Rows from a 3D scene dataset:
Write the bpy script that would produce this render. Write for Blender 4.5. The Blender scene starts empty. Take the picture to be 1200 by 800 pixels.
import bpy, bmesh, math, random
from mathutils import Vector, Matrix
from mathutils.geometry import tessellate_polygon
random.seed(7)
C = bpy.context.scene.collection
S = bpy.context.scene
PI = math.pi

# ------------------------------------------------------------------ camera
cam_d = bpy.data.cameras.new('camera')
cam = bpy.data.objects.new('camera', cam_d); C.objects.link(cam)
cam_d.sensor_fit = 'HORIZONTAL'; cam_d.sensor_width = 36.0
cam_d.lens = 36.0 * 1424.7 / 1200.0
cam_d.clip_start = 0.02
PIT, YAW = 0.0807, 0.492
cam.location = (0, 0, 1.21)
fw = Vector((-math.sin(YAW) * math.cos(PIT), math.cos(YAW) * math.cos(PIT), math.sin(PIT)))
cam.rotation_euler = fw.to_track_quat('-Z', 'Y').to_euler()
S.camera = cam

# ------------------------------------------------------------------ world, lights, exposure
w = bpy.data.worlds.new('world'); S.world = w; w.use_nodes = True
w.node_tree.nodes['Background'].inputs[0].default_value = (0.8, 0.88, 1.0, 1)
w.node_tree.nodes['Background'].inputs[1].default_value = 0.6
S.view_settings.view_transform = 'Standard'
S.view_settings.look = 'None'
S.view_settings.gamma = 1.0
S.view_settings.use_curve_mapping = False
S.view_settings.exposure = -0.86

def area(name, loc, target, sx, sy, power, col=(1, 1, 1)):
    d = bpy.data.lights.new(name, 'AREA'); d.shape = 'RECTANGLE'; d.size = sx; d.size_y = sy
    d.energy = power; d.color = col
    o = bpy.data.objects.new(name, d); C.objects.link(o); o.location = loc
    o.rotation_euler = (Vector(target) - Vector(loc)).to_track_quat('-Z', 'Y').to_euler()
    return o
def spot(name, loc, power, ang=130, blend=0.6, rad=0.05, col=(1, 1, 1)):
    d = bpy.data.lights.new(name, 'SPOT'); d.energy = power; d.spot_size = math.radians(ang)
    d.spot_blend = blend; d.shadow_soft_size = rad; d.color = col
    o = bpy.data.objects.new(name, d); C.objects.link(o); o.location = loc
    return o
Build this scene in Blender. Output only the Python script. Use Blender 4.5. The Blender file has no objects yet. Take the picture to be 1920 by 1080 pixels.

- **DIRECTIONS**:
Print exactly the lines from the beginning of the entries through the line with "S.camera = cam". Output nothing more.

- **SOLUTION TO THIS TASK**:
Write the bpy script that would produce this render. Write for Blender 4.5. The Blender scene starts empty. Take the picture to be 1200 by 800 pixels.
import bpy, bmesh, math, random
from mathutils import Vector, Matrix
from mathutils.geometry import tessellate_polygon
random.seed(7)
C = bpy.context.scene.collection
S = bpy.context.scene
PI = math.pi

# ------------------------------------------------------------------ camera
cam_d = bpy.data.cameras.new('camera')
cam = bpy.data.objects.new('camera', cam_d); C.objects.link(cam)
cam_d.sensor_fit = 'HORIZONTAL'; cam_d.sensor_width = 36.0
cam_d.lens = 36.0 * 1424.7 / 1200.0
cam_d.clip_start = 0.02
PIT, YAW = 0.0807, 0.492
cam.location = (0, 0, 1.21)
fw = Vector((-math.sin(YAW) * math.cos(PIT), math.cos(YAW) * math.cos(PIT), math.sin(PIT)))
cam.rotation_euler = fw.to_track_quat('-Z', 'Y').to_euler()
S.camera = cam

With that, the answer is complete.